Delivered at Heidelberg on the 28th October, 1816

Gentlemen,—Since the History of Philosophy is to be the subject of these lectures, and to-day I am making my first appearance in this University, I hope you will allow me to say what satisfaction it gives me to take my place once more in an Academy of Learning at this particular time. For the period seems to have been arrived at when Philosophy may again hope to receive some attention and love—this almost dead science may again raise its voice, and hope that the world which had become deaf to its teaching, may once more lend it an ear. The necessities of the time have accorded to the petty interests of every-day life such overwhelming attention: the deep interests of actuality and the strife respecting these have engrossed all the powers and the forces of the mind—as also the necessary means—to so great an extent, that no place has been left to the higher inward life, the intellectual operations of a purer sort; and the better natures have thus been stunted in their growth, and in great measure sacrificed. Because the spirit of the world was thus occupied, it could not look within and withdraw into itself. But since this stream of actuality is checked, since the German nation has cut its way out of its most material conditions, since its nationality, the basis of all higher life, has been saved, we may hope that, in addition to the State, which has swallowed up all other interests in its own, the Church may now resume her high position—that in addition to the kingdom of the world to which all thoughts and efforts have hitherto been directed; the Kingdom of God may also be considered. In other words, along with the business of politics and the other interests of every-day life, we may trust that Science, the free rational world of mind, may again flourish.
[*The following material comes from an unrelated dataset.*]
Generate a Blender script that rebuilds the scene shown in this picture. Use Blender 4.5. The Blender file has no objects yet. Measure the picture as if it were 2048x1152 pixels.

We shall see in the History of Philosophy that in other European countries in which the sciences and the cultivation of the understanding have been prosecuted with zeal and with respect, Philosophy, excepting in name, has sunk even from memory, and that it is in the German nation that it has been retained as a peculiar possession. We have received the higher call of Nature to be the conservers of this holy flame, just as the Eumolpidæ in Athens had the conservation of the Eleusinian mysteries, the inhabitants of the island of Samothrace the preservation and maintenance of a higher divine service; and as, earlier still, the World-spirit reserved to the Jewish nation the highest consciousness that it should once more rise from thence as a new spiritual force. We have already got so far, and have attained to a seriousness so much greater and a consciousness so much deeper, that for us ideas and that which our reason justifies, can alone have weight; to speak more plainly, the Prussian State is a State constituted on principles of intelligence. But the needs of the time and the interests of the events in the world already mentioned, have repressed a real and earnest effort after Philosophy and driven hence any general attention to it. It has thus happened that because vigorous natures turned to the practical, insipidity and dulness appropriated to themselves the preeminence in Philosophy and flourished there. It may indeed be said that since Philosophy began to take a place in Germany, it has never looked so badly as at the present time—never have emptiness and shallowness overlaid it so completely, and never have they spoken and acted with such arrogance, as though all power were in their hands! To combat the shallowness, to strive with German earnestness and honesty, to draw Philosophy out of the solitude into which it has wandered—to do such work as this we may hope that we are called by the higher spirit of our time. Let us together greet the dawn of a better time in which the spirit, hitherto a prey to externalities, may return within itself, come to itself again, and win space and room for a kingdom of its own, where true minds will rise above the interests of the moment, and obtain the power to receive the true, eternal and divine, the power to consider and to grasp the highest.